Jimenez makes European Tour history

Spain's Miguel Angel Jimenez on Sunday became the oldest winner in European Tour history.

Miguel Angel Jimenez

Only seven weeks away from his 49th birthday, Jimenez took the UBS Hong Kong Open for a third time with a one-stroke victory over Swede Fredrik Andersson Hed.

The former Ryder Cup player's 19th Tour title - and 12th since he turned 40 - came without a single bogey in his last 54 holes.

He finished with a 65 for 15 under par, Andersson Hed's 64 having an agonising climax when a 12-foot birdie attempt on the last dribbled down the slope and lipped out.

Australian Marcus Fraser was third and joint fourth came Ireland's Peter Lawrie, Scot Stephen Gallacher and 19-year-old Italian Matteo Manassero, last week's Singapore Open champion.

New Zealander Michael Campbell, joint overnight leader with Jimenez, fell away to joint eighth.

With a cigar in one hand and glass of red wine in the other, the 48-year-old Spaniard toasted his victory. This was his third win at the event - all since he turned 40.

"It's always an honour to make records and I hope it's not the last one," said the Malaga golfer, nine months older than Ireland's Des Smyth was when he lifted the 2001 Madeira Islands Open.

"I really love this place. You have to control the ball very well - it's not a matter of distance - and I played very solid all through the week."

With 19 Tour victories now there are only 10 players who have ever won more on the circuit than the former caddie, who turned professional in 1982 and had to wait a decade for his first success.

He was Seve Ballesteros's vice-captain at the 1997 Ryder Cup, went on to win four caps and in September was one of Jose Maria Olazabal's assistants for the victory in Chicago.

Campbell was hoping for a first win in seven years, but after an opening birdie he fell back and a double bogey six on the 18th for a 72 dropped him to joint eighth.

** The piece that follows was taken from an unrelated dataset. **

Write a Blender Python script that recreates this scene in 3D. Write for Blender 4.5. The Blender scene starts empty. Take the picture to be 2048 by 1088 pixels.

And when Andersson Hed missed his birdie shot, it meant Jimenez's eight closing pars were good enough to give him the £208,084 first prize with a 15 under par aggregate of 265. He has almost £16million in career earnings as a result.

He birdied the long third, then took control with four more in a row from the seventh.

The third of them was the most impressive, a five-wood approach to Fanling's hardest hole finishing only two feet from the flag.

Third place went to Australian Marcus Fraser, while joint fourth were Ireland's Peter Lawrie, Scot Stephen Gallacher and 19-year-old Italian Matteo Manassero.

"I think it was probably the best I've ever played under pressure when you're in this situation and you can win a tournament. But unfortunately I couldn't get it all the way there, but close," said Andersson Hed, according to the Asian Tour.

"It was a pity I couldn't get one of the putts on the last two holes to put a little bit more pressure on Miguel on the last hole. He did fantastic, though so all credit to Miguel," added the Swede.

Having climbed to the top of the merit rankings with his finish, Fraser described his week in Hong Kong as one of his best after having to endure an indifferent form of late.

"I felt like I played pretty ordinary the last three weeks. And then my coach came up this week and turned my game around straightaway. It's nice to be able to do that on the course, as well, and have a really good week. I couldn't be happier," said Fraser.

A week on from his third Tour victory at the Singapore Open Manassero was right in the thick of things until a six at the long 13th and he dropped another shot at the last to finish four back.

The event also brought joy and agony for those fighting to keep their Tour cards.

The agony belonged to Welshman Rhys Davies, who had to stay 119th on the money list to avoid a return to the qualifying school, but came only 51st and slipped to 120th when Australian Andrew Dodt, having dropped five shots on the front nine, birdied three of the last six.

It lifted Dodt from 122nd to 117th, put England's Richard Bland 118th and South African Tjaart Van der Walt 119th a mere £83 ahead of Davies.

Bland, who came 69th, and Van der Walt, who missed the cut, were not safe, though. There was still the South African Open to come later in the day before the issue was decided.